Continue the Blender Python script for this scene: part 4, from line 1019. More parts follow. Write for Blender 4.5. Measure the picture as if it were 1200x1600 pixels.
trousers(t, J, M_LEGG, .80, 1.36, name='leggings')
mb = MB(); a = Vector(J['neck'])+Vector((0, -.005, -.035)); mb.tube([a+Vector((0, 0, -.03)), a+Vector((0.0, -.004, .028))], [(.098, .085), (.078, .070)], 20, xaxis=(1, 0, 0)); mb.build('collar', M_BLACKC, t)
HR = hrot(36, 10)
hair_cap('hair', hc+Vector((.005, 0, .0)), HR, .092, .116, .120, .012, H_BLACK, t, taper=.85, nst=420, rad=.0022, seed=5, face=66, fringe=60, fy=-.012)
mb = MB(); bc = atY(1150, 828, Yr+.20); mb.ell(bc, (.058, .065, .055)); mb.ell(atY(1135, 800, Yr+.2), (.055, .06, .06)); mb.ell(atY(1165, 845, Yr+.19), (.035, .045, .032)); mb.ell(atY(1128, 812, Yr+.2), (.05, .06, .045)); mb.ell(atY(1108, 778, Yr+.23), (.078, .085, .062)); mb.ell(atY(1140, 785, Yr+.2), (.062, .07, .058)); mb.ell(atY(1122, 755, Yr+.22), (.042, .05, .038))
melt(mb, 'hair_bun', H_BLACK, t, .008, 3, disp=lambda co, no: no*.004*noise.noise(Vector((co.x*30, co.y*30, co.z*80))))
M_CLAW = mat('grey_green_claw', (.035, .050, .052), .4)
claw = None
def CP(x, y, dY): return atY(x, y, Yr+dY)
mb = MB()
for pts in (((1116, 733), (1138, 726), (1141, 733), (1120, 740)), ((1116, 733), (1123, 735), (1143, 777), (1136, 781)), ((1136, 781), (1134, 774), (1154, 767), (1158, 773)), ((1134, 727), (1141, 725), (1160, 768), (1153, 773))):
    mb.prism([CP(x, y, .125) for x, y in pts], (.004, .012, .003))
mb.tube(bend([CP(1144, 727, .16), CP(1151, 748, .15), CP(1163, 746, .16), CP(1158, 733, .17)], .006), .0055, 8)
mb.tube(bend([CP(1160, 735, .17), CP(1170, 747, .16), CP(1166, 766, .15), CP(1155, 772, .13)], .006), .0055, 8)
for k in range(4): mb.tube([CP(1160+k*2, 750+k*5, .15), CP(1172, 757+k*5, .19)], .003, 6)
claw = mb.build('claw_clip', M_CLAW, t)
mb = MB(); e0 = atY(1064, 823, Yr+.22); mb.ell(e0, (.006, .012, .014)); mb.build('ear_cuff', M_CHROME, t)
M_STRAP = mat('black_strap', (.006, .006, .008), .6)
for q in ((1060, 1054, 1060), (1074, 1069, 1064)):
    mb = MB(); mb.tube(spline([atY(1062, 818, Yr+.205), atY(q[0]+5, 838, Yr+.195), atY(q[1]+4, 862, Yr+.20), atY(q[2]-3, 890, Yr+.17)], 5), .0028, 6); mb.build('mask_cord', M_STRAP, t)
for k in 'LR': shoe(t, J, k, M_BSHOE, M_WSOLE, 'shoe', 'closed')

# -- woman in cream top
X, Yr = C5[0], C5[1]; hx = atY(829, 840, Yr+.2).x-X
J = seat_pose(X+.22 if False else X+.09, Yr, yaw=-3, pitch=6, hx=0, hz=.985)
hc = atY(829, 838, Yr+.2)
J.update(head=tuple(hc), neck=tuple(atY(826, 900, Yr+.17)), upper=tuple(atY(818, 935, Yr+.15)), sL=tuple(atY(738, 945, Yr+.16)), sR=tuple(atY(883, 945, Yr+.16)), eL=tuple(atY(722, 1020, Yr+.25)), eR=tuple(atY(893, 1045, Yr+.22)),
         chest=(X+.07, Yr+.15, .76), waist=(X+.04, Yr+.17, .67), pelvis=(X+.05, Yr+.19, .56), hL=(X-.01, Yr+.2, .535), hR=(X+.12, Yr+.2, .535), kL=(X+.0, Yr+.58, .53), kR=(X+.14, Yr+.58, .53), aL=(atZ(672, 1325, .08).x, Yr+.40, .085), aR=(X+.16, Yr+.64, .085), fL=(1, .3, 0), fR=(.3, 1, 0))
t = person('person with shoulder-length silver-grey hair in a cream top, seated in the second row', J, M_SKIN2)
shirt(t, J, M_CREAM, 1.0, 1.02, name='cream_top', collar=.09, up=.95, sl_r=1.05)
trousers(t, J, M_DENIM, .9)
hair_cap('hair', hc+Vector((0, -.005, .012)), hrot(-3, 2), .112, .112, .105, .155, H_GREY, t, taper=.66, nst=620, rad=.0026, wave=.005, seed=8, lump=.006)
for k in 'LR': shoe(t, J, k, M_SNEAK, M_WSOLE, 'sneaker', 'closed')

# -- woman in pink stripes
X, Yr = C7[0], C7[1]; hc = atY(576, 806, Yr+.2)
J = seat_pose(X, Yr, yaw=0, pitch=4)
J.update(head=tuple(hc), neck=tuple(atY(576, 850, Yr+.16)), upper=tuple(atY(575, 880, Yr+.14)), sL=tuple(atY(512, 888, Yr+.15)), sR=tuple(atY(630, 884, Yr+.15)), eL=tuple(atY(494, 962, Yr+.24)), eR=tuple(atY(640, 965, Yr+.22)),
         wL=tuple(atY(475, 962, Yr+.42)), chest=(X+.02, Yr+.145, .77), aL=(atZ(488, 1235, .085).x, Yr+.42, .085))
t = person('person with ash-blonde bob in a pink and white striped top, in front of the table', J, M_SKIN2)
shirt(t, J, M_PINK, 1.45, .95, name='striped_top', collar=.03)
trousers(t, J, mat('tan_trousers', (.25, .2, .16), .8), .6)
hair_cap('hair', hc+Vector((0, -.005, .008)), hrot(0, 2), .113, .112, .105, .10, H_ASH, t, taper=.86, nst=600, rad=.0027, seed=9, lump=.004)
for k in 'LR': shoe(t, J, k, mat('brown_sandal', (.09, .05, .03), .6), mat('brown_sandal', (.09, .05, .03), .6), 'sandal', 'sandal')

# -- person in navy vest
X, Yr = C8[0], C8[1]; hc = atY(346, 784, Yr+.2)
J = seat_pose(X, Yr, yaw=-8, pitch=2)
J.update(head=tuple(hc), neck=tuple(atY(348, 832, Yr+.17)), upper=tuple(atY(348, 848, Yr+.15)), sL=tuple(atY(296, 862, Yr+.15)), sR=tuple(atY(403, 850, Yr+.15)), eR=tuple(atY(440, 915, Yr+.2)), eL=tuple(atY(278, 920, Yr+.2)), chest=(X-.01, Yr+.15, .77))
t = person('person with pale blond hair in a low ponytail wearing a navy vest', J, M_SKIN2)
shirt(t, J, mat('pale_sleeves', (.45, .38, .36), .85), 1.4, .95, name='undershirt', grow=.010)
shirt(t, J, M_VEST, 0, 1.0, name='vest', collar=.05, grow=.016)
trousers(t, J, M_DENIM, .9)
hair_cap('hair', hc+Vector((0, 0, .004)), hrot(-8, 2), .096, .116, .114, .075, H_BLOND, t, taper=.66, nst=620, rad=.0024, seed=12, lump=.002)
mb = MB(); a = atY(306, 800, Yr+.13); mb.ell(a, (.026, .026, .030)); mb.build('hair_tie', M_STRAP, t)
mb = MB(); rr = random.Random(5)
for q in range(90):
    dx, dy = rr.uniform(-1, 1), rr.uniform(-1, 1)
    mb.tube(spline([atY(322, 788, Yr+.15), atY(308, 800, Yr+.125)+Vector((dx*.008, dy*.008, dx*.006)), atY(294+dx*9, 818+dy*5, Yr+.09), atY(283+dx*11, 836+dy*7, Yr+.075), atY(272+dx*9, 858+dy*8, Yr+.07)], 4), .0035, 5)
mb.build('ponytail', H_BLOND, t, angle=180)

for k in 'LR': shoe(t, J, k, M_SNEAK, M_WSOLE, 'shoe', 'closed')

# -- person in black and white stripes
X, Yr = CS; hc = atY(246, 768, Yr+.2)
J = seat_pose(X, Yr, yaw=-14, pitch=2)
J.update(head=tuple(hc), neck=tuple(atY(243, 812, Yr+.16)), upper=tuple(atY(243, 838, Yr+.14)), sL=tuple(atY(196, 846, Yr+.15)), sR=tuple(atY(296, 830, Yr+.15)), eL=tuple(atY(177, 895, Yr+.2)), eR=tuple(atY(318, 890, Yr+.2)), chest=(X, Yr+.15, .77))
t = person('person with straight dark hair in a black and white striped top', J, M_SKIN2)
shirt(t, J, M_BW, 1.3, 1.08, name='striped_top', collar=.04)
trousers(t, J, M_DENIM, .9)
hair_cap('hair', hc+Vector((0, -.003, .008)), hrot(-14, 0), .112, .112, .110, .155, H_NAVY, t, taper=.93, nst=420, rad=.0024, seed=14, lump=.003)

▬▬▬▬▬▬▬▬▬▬

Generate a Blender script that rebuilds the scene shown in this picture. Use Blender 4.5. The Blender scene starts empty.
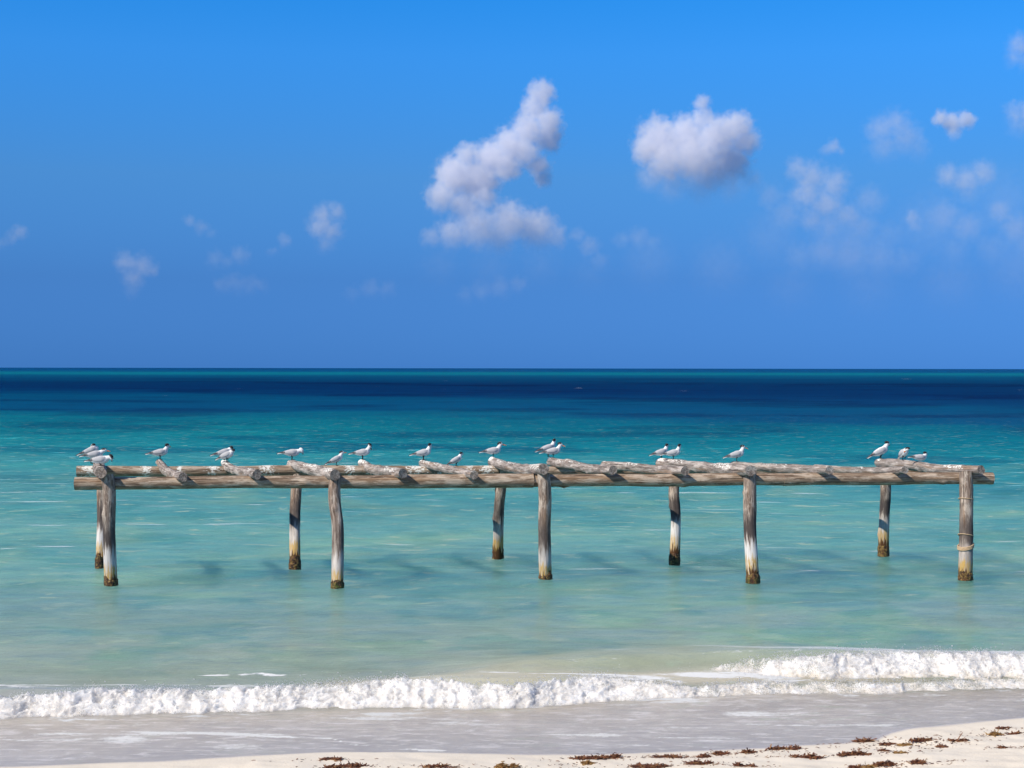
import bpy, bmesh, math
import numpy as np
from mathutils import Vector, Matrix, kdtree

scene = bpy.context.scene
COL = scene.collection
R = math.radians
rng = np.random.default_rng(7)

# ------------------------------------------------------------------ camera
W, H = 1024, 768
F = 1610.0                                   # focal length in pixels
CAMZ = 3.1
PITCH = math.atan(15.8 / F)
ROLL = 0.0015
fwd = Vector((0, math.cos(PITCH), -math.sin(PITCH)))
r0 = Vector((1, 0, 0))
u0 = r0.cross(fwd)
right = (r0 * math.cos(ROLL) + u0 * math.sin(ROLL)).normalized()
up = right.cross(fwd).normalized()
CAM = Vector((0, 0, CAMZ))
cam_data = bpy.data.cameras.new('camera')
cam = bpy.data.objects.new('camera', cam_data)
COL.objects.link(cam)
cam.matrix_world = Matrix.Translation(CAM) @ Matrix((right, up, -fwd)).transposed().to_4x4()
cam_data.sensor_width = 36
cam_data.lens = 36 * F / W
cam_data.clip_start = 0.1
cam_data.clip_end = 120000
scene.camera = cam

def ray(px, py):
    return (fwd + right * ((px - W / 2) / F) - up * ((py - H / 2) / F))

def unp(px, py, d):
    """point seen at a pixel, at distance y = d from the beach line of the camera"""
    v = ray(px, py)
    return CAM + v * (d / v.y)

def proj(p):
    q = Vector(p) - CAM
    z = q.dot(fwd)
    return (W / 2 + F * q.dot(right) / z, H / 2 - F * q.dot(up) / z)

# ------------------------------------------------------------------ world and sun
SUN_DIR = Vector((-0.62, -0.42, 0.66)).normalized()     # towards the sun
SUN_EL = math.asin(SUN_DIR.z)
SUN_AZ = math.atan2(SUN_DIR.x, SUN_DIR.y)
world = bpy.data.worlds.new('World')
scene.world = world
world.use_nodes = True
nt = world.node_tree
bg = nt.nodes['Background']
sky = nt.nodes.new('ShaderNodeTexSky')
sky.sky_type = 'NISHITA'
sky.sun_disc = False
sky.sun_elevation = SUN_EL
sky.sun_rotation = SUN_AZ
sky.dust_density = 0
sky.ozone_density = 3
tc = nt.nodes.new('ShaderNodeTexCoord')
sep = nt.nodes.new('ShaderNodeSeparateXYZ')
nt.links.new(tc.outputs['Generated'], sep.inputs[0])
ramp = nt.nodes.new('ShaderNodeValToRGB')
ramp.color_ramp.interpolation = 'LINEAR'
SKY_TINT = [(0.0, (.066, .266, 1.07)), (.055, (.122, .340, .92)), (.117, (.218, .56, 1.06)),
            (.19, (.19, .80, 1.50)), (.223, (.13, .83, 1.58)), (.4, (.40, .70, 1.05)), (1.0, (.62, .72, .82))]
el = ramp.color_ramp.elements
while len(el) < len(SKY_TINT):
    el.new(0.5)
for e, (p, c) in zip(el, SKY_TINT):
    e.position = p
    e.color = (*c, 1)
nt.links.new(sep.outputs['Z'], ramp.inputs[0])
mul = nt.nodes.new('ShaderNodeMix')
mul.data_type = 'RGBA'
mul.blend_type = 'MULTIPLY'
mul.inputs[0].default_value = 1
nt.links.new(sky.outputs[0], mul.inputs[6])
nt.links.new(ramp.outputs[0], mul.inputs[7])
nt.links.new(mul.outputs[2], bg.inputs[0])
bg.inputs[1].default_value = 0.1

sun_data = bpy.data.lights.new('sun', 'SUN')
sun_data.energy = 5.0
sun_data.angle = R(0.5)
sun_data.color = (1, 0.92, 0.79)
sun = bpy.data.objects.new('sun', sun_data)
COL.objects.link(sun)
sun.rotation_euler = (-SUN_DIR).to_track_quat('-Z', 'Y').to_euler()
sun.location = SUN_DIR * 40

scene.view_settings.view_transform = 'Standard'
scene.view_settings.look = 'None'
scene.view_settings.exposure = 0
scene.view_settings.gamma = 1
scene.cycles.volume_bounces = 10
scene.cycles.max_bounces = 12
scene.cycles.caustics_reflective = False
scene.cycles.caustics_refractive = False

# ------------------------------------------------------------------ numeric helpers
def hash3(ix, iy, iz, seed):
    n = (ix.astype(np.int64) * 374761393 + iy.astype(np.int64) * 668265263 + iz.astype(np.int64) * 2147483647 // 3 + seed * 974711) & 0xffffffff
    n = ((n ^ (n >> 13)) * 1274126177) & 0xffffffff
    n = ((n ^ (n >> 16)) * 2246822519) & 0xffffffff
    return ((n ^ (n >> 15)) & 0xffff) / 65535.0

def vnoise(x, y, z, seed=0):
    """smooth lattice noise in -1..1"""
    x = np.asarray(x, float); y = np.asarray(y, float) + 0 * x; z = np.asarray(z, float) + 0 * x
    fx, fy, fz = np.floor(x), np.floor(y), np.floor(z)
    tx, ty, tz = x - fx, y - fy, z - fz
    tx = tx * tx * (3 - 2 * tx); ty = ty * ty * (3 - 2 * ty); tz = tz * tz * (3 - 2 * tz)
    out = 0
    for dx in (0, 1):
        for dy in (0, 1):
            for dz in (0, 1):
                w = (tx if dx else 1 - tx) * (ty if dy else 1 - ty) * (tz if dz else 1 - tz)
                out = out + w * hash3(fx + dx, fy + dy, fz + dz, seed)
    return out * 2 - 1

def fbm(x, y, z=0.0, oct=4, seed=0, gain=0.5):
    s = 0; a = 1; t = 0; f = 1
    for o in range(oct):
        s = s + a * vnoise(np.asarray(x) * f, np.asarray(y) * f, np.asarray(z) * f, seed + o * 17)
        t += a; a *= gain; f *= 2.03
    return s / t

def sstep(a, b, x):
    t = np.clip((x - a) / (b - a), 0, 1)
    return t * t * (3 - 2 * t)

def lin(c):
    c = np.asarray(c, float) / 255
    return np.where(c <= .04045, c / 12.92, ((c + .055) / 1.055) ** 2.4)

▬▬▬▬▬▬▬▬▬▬

Your task is to reproduce only the lines from the one with "Generate a Blender" through the one with "rng = np.random.default_rng(7)", keeping both ends. Skip every picture.

▶ [IN RESPONSE]:
Generate a Blender script that rebuilds the scene shown in this picture. Use Blender 4.5. The Blender scene starts empty.
import bpy, bmesh, math
import numpy as np
from mathutils import Vector, Matrix, kdtree

scene = bpy.context.scene
COL = scene.collection
R = math.radians
rng = np.random.default_rng(7)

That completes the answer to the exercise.